A quieter episode this time, but something that helps establish more about the parameters of the dream world. The power of the witches isn’t specifically tied to Sleeping Beauty Syndrome, and they aren’t all going to be cackling demons. And Haruto may wind up in the dream worlds of incipient witches before they fully manifest.

In fact, from a certain perspective, it looks like maybe the witch power followed Haruto into Kayo’s dream. Perhaps he himself is the catalyst for it. Which brings us back to the question: who is he really, outside of the dream world? When he looks around the classroom and says “this takes me back”, is he speaking as the teenager he appears to be, thinking about his first day as a freshman, or as an adult, looking back on school in general?
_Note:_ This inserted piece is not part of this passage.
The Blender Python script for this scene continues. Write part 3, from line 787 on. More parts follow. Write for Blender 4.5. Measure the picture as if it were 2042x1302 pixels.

(CrunchyrollVVVVID — bilibiliFUNimation)

Magical Circle Guru-Guru #3 – Guru-Guru is very much a bag of odds and ends this week. Kukuri and Nike finish off last week’s boss with the help of Kukuri’s newly summoned “Bēmu Bēmu” monster. (I can’t help but wonder if “BEM” crossed over into Japanese at some point.) After returning to a hastily modified memorial service, they head for home, wind up in the castle, defuse a plot against the kingdom, and get whisked away by a mysterious new ally(?). And there’s the flashback to Kukuri’s first friend, which helps identify another person in the credits, but doesn’t yet have any connection to the rest of the story.

The joke count has taken a worrying drop this week. Hopefully, that’s just because the story needs to catch its breath and get things in place for the main adventure.